New York Senator Kirsten Gillibrand announced this week she is co-sponsoring a bill that would require the U.S. Department of Agriculture to hold hearings to review the federal dairy pricing system.

Dairy farmers are paid for their milk based on the federal Milk Marketing Order. Its sets prices based on whether the milk is fluid or processed, such as cheese, curd, or powder. The price calculation for Class One, or fluid milk, was changed in the 2018 Farm Bill. In September New York Senator Kirsten Gillibrand, chair of the Agriculture Subcommittee on Livestock, Dairy, Poultry, Local Food Systems, and Food Safety and Security, held hearings on modernizing the dairy pricing system. Testimony indicated that the current pricing system does not cover the cost of production nor does it adequately compensate small family farms competing against mega-producers.

Gillibrand, a Democrat, says she concluded that due to those and other inadequacies the 2018 pricing formula must be reevaluated.

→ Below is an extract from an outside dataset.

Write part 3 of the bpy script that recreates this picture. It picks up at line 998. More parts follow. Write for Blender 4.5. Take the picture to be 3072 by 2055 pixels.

“The Dairy Pricing Opportunity Actwould direct the USDA to start the process of holding federal Milk Marketing Orders hearings within six months. If we wait for USDA to act on its own our farmers will have to wait long for relief. Those hearings will give farmers the opportunity to have a voice on how Class I milk should be priced. It’s critical that the USDA hear directly from farmers about the challenges that they’re facing including how the current formula affects them.”

Senator Gillibrand says she has been frustrated with the Farm Bill process and for at least a decade has wanted to renegotiate how the federal government sets dairy prices.

“This at least is a bipartisan start well in advance of the Farm Bill to get direct testimony from farmers across the country about what they want and what might work. Basically almost all the reforms over the last 10 years that I’ve been on the Ag Committee have had good intentions but haven’t worked. The things that our dairy farms need in New York state have not been taken seriously enough by the Farm Bill writing process and that’s very frustrating. And so I think this process gives the power to the farmer to be heard and hopefully our dairy farms can come up with some better ways to do milk pricing.”

Gillibrand said the September hearing set in motion an idea to gather input on how to revamp the entire dairy pricing system.

“I’ve been asking our farmers for a long time if you could start from scratch and change how we price milk what would you do? And no one’s ever really pushed them on that to say literally if you could start from scratch what would you do? We really need to start from scratch because the way we price dairy in this country is so convoluted. I mean we shouldn’t be pricing the cost of fluid milk on the price of cheese in Chicago. It’s just dumb. So we need a new way and this is a start on coming up with some good ideas at least on Class I milk.”

The Dairy Pricing Opportunity Act is co-sponsored by Vermont Democrat Patrick Leahy and Maine Republican Susan Collins.